== DATA BLOCK ==
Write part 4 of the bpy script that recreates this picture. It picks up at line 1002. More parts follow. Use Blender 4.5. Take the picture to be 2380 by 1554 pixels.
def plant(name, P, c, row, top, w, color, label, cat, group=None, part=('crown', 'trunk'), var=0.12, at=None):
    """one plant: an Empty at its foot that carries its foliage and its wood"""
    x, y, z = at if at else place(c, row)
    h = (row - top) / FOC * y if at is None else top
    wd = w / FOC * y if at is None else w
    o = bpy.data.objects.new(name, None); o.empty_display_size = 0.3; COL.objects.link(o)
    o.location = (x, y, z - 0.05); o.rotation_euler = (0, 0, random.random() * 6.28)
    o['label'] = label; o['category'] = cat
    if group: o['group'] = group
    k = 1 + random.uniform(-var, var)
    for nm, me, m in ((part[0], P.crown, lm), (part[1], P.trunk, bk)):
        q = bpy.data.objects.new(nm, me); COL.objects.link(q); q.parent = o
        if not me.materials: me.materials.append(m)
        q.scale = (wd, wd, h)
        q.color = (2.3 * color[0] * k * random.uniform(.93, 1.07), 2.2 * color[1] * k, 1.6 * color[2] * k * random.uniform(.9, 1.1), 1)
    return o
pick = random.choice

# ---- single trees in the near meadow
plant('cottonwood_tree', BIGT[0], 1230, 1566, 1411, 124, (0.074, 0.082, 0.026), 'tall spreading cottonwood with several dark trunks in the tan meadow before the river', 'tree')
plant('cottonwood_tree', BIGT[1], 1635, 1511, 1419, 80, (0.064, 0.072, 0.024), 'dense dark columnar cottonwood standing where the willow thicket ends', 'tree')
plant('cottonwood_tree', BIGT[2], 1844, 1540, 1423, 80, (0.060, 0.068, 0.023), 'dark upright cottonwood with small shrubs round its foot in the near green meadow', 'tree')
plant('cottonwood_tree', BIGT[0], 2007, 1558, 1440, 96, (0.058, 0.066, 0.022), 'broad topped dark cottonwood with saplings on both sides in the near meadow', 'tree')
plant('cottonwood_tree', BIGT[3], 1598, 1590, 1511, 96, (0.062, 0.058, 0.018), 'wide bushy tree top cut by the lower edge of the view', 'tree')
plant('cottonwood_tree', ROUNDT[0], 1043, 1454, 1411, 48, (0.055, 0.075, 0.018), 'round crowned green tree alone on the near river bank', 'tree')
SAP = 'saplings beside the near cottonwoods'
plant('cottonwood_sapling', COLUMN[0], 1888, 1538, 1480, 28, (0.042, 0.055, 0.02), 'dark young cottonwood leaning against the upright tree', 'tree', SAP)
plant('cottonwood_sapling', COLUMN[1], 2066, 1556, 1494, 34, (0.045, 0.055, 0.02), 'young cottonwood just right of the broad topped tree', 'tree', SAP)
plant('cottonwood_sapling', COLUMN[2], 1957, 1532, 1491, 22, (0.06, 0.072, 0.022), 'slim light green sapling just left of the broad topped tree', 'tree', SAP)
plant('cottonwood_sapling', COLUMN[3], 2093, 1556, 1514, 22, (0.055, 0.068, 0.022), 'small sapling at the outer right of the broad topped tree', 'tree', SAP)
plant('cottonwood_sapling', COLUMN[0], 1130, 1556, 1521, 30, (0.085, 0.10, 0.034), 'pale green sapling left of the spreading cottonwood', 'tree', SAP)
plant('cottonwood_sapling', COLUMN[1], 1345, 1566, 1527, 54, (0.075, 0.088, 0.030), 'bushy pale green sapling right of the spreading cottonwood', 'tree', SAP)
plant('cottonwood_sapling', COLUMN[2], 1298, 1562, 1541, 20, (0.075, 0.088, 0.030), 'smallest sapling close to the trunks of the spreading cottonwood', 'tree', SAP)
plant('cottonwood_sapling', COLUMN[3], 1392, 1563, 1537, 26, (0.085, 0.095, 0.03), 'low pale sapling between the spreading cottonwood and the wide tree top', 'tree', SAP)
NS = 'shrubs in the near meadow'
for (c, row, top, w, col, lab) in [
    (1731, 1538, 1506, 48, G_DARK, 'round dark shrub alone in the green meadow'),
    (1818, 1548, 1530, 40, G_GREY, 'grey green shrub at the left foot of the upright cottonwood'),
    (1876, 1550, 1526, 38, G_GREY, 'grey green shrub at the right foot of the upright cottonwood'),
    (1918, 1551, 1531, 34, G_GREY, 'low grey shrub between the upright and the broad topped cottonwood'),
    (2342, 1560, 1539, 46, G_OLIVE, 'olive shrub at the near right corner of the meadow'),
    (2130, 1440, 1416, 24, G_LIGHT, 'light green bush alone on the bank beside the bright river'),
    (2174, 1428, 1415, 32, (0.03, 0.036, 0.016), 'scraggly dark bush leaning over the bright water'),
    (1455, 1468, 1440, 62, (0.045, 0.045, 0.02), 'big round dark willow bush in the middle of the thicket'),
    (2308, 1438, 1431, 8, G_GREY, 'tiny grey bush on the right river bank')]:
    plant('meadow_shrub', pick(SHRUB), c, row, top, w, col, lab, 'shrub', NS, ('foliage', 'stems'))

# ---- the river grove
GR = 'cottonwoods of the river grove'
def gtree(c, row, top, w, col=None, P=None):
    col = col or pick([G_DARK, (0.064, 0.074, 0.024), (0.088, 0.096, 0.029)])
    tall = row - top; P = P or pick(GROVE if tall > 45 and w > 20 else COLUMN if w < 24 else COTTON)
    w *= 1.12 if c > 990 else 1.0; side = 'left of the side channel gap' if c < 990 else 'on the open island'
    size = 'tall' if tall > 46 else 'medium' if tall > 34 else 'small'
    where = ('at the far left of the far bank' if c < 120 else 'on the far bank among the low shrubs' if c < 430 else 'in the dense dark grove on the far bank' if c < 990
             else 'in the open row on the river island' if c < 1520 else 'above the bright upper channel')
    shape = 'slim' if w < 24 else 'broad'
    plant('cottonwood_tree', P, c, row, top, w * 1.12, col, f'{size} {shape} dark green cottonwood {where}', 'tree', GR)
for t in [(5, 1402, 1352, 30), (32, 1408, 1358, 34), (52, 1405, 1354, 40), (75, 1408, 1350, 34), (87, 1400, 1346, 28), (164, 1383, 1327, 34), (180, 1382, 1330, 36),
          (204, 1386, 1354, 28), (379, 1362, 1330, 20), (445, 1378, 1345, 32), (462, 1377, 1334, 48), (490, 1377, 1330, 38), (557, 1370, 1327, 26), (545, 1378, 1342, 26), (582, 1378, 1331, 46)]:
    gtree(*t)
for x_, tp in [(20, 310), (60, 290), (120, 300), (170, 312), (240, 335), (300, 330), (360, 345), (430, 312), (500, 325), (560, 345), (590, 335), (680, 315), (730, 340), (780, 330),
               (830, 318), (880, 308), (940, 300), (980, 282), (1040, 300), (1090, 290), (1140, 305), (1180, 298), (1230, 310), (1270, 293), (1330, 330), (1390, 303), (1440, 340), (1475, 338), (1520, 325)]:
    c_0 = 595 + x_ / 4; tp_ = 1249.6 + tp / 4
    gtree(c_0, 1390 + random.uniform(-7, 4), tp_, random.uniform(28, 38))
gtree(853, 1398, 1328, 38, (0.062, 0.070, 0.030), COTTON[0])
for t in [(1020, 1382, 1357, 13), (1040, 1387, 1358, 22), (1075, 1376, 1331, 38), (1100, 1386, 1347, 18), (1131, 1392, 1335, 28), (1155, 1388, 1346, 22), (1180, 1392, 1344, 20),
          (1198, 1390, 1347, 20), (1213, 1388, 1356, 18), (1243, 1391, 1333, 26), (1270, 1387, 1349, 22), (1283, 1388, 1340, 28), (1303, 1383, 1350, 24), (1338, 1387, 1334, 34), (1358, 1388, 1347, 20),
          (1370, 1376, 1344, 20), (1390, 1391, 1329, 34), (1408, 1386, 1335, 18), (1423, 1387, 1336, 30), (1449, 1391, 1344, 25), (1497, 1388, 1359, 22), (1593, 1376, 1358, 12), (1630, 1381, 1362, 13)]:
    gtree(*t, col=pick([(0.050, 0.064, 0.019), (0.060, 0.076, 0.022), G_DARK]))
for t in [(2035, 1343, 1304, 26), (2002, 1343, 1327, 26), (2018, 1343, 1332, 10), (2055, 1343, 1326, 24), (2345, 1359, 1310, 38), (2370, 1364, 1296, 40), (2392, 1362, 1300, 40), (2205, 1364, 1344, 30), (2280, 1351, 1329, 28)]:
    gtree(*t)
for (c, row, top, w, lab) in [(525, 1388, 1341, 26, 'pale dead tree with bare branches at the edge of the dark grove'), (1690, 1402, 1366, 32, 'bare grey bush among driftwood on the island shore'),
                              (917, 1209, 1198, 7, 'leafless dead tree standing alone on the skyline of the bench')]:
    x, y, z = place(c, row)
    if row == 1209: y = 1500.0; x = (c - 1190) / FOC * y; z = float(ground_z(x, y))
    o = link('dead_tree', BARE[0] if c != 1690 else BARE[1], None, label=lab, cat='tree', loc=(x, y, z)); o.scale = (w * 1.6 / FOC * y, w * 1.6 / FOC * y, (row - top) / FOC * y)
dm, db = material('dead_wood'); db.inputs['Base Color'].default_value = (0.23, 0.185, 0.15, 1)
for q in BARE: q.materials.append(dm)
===
PROMPT — Print only the lines that run from the start of the listing to the line bearing "pick = random.choice"; please keep the first line and that last one, exactly as they appear.

WORKED ANSWER —
Write part 4 of the bpy script that recreates this picture. It picks up at line 1002. More parts follow. Use Blender 4.5. Take the picture to be 2380 by 1554 pixels.
def plant(name, P, c, row, top, w, color, label, cat, group=None, part=('crown', 'trunk'), var=0.12, at=None):
    """one plant: an Empty at its foot that carries its foliage and its wood"""
    x, y, z = at if at else place(c, row)
    h = (row - top) / FOC * y if at is None else top
    wd = w / FOC * y if at is None else w
    o = bpy.data.objects.new(name, None); o.empty_display_size = 0.3; COL.objects.link(o)
    o.location = (x, y, z - 0.05); o.rotation_euler = (0, 0, random.random() * 6.28)
    o['label'] = label; o['category'] = cat
    if group: o['group'] = group
    k = 1 + random.uniform(-var, var)
    for nm, me, m in ((part[0], P.crown, lm), (part[1], P.trunk, bk)):
        q = bpy.data.objects.new(nm, me); COL.objects.link(q); q.parent = o
        if not me.materials: me.materials.append(m)
        q.scale = (wd, wd, h)
        q.color = (2.3 * color[0] * k * random.uniform(.93, 1.07), 2.2 * color[1] * k, 1.6 * color[2] * k * random.uniform(.9, 1.1), 1)
    return o
pick = random.choice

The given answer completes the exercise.